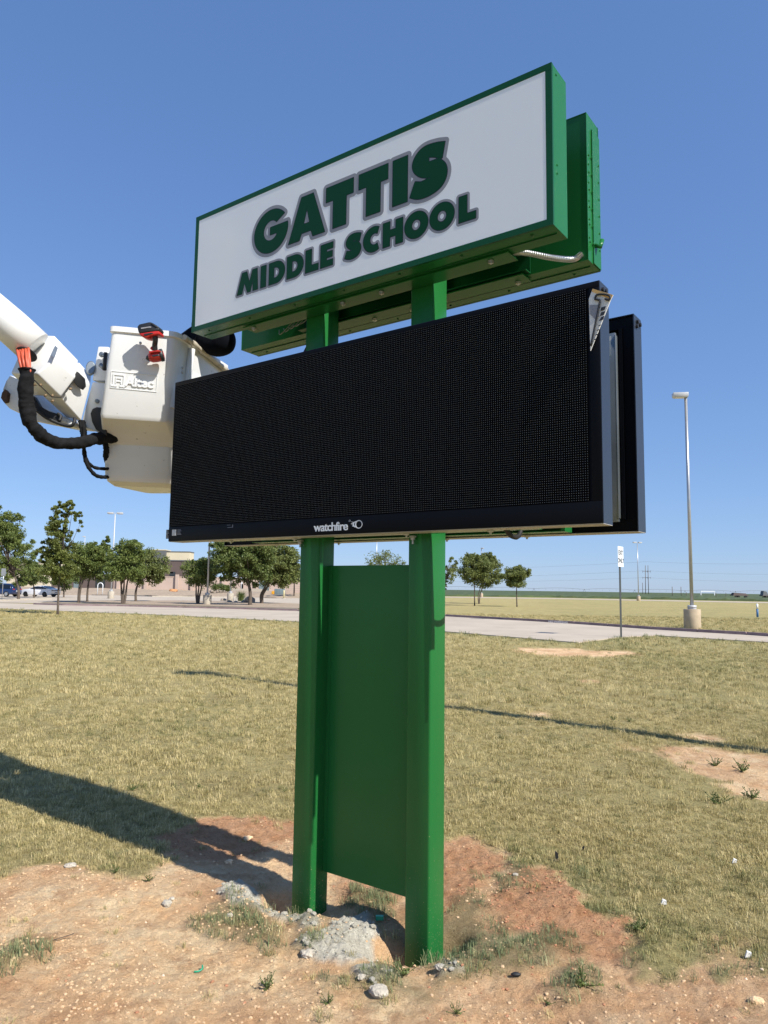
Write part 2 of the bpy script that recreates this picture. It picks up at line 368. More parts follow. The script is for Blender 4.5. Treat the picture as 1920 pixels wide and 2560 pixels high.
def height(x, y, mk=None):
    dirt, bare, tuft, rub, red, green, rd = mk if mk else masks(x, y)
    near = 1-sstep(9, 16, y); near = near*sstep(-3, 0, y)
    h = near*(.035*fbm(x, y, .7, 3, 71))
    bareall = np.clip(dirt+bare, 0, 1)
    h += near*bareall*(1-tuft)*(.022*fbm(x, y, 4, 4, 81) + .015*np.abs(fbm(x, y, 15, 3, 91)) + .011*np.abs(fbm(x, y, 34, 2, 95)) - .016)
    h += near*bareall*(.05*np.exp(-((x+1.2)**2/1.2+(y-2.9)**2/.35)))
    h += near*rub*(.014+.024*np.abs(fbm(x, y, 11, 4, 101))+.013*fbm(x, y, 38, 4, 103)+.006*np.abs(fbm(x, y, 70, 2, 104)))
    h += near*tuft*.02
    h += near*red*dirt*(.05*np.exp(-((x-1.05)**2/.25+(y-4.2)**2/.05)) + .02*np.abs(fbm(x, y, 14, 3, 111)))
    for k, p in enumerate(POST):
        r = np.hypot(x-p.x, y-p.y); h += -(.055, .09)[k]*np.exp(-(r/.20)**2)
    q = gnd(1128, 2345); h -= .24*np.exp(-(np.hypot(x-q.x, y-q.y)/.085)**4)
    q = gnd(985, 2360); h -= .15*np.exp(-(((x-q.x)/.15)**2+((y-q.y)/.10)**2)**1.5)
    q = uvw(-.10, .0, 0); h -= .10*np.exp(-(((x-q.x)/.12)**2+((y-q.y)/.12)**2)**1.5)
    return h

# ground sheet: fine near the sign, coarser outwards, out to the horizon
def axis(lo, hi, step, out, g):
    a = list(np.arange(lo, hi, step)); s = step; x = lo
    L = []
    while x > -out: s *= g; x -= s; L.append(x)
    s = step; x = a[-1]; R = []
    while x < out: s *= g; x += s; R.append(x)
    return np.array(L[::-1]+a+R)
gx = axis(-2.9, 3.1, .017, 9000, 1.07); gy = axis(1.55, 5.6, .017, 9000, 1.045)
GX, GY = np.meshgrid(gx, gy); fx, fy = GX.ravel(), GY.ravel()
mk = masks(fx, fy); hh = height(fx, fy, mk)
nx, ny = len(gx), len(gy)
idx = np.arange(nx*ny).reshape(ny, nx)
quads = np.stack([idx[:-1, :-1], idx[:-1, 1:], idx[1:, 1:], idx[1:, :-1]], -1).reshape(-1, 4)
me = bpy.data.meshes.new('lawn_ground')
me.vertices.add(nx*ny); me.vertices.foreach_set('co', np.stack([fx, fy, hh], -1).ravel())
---
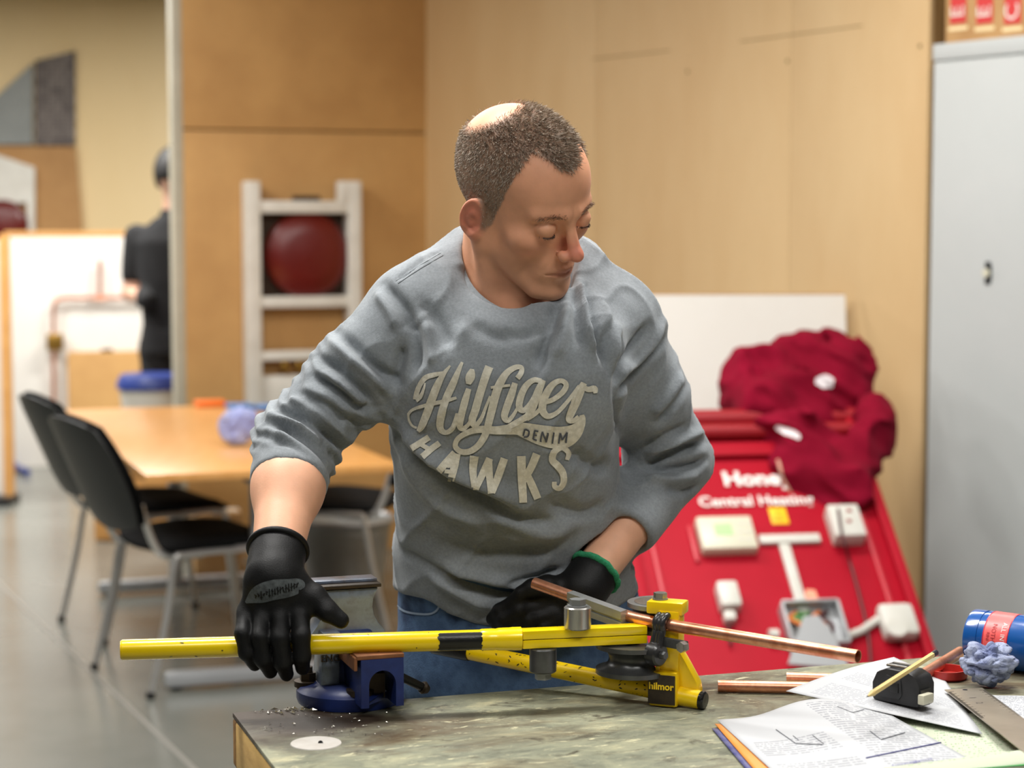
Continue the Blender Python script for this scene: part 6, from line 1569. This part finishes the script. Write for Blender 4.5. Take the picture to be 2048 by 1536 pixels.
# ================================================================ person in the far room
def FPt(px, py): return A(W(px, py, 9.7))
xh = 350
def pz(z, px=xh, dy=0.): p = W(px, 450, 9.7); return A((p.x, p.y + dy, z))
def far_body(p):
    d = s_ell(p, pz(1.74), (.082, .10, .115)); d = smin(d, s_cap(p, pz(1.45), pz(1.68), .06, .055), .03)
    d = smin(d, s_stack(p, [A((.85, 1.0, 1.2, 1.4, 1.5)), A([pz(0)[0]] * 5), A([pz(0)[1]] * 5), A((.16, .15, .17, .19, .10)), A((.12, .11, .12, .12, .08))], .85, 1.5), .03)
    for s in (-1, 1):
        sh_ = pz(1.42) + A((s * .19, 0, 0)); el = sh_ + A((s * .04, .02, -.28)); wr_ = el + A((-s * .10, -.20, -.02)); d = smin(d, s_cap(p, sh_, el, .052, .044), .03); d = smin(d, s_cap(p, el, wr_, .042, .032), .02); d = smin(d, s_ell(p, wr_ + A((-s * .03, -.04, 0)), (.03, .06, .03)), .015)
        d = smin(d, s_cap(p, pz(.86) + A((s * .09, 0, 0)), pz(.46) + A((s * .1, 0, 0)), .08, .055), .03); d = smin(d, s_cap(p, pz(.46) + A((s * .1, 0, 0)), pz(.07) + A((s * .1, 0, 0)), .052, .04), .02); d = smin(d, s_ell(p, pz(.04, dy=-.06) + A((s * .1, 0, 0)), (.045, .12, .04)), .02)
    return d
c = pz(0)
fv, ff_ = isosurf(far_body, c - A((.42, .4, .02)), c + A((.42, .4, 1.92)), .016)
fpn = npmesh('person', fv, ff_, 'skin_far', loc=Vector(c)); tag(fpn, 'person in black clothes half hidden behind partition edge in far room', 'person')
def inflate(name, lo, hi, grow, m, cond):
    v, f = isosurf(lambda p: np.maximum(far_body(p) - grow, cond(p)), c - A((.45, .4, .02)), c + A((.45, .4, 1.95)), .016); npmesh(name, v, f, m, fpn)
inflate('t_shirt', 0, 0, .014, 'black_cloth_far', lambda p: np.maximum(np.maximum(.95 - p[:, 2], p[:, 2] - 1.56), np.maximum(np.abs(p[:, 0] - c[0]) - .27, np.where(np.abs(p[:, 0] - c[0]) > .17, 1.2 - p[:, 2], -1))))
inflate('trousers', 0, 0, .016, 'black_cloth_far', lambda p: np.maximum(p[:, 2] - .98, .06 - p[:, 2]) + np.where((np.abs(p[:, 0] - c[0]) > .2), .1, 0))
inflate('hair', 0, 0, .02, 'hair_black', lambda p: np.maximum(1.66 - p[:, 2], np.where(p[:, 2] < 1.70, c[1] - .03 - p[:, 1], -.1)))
==
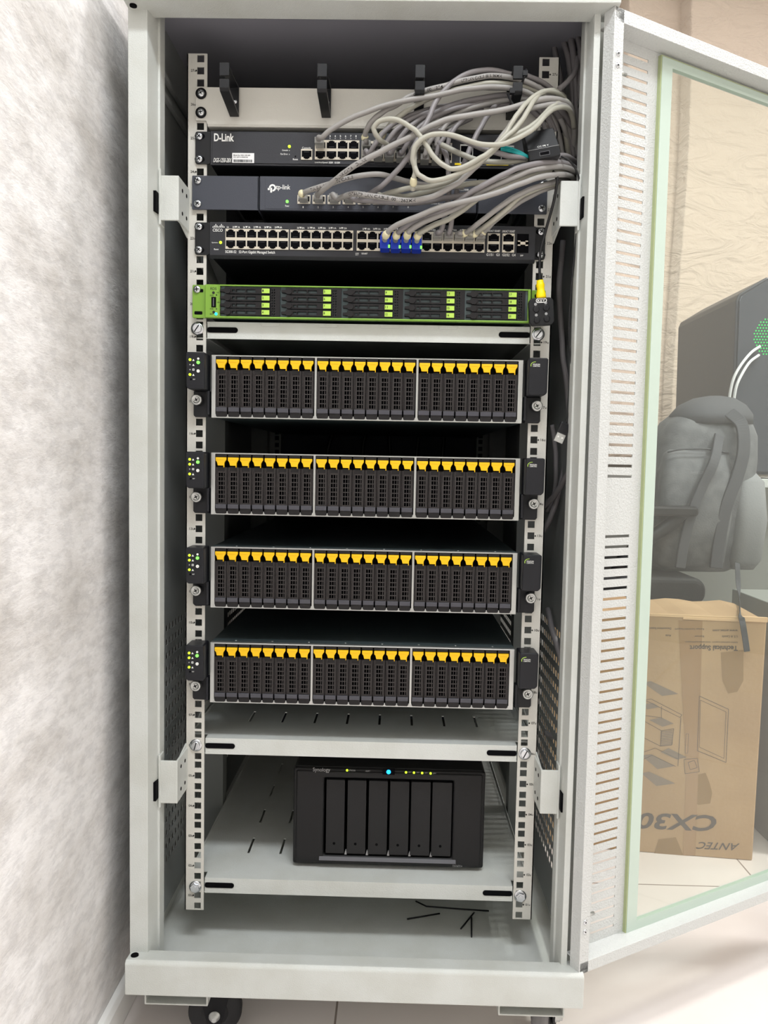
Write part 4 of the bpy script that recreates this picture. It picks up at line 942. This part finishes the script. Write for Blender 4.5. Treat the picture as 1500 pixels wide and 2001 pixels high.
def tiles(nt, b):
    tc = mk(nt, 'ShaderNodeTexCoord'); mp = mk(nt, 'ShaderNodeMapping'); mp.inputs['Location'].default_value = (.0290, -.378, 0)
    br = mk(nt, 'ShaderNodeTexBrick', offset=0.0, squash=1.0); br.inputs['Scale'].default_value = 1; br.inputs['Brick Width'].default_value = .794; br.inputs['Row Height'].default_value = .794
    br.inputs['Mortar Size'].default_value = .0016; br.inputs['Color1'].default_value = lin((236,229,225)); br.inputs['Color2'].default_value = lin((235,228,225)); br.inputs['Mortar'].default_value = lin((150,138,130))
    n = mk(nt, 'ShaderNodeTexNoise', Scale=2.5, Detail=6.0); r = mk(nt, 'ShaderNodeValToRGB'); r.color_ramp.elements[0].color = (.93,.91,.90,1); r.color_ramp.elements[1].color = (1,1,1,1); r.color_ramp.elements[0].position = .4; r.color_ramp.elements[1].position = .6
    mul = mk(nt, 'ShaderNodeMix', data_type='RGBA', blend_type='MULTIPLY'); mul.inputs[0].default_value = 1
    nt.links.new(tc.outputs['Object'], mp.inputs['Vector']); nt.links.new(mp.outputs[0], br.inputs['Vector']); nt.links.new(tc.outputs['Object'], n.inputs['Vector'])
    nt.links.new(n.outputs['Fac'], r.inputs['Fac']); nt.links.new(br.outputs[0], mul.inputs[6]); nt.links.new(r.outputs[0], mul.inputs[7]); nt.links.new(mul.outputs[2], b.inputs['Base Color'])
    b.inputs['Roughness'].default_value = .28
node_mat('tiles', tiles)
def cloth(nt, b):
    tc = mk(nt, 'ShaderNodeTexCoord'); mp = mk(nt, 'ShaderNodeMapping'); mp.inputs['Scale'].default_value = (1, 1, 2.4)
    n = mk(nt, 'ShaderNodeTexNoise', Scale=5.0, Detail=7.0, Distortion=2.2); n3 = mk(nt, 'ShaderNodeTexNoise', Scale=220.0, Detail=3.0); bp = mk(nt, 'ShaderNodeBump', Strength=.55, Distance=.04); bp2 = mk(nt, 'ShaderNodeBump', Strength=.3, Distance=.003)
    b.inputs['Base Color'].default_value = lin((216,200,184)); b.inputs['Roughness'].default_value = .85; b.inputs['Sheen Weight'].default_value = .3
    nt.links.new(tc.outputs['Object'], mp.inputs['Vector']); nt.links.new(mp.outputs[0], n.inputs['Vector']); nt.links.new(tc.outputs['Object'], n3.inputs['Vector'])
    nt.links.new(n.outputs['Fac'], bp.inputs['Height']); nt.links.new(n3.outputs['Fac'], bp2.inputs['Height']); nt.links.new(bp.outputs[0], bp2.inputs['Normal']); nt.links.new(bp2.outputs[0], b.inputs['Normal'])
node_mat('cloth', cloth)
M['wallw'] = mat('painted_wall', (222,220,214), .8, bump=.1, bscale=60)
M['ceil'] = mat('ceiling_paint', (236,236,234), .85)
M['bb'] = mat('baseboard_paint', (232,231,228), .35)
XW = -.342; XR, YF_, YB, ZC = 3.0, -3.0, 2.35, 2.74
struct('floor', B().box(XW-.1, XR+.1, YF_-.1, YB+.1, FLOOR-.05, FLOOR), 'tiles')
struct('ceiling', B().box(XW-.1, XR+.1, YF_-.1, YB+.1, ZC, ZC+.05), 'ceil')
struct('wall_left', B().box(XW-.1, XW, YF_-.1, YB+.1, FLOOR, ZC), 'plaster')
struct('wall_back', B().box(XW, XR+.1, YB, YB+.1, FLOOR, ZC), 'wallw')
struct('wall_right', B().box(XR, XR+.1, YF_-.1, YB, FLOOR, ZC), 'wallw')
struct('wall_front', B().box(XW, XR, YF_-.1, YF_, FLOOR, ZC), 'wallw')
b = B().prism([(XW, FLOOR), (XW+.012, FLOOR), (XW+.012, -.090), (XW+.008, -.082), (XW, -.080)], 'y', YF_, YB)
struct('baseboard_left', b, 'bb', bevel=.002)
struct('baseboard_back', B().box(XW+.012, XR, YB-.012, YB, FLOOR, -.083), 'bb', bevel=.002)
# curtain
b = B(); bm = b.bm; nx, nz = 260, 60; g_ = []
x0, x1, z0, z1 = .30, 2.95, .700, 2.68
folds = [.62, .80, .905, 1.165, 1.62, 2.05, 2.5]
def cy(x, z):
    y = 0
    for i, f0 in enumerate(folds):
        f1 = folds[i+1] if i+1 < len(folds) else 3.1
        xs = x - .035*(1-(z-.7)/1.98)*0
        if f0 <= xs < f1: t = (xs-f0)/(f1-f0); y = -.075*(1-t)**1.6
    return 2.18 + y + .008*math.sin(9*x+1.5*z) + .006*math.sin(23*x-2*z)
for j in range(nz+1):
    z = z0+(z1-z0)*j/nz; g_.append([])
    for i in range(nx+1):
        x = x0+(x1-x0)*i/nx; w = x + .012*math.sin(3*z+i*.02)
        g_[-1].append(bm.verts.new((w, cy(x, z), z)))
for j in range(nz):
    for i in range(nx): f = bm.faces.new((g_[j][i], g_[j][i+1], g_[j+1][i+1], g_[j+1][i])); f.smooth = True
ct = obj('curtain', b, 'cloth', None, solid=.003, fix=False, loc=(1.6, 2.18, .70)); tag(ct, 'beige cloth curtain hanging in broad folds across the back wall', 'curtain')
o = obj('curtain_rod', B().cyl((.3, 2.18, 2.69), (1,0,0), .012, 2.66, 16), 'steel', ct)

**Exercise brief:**
Pick out, from the lines above, every one that contains the string "Treat".

**Result of the task:**
Write part 2 of the bpy script that recreates this picture. It picks up at line 368. More parts follow. The script is for Blender 4.5. Treat the picture as 1920 pixels wide and 2560 pixels high.
Write part 4 of the bpy script that recreates this picture. It picks up at line 942. This part finishes the script. Write for Blender 4.5. Treat the picture as 1500 pixels wide and 2001 pixels high.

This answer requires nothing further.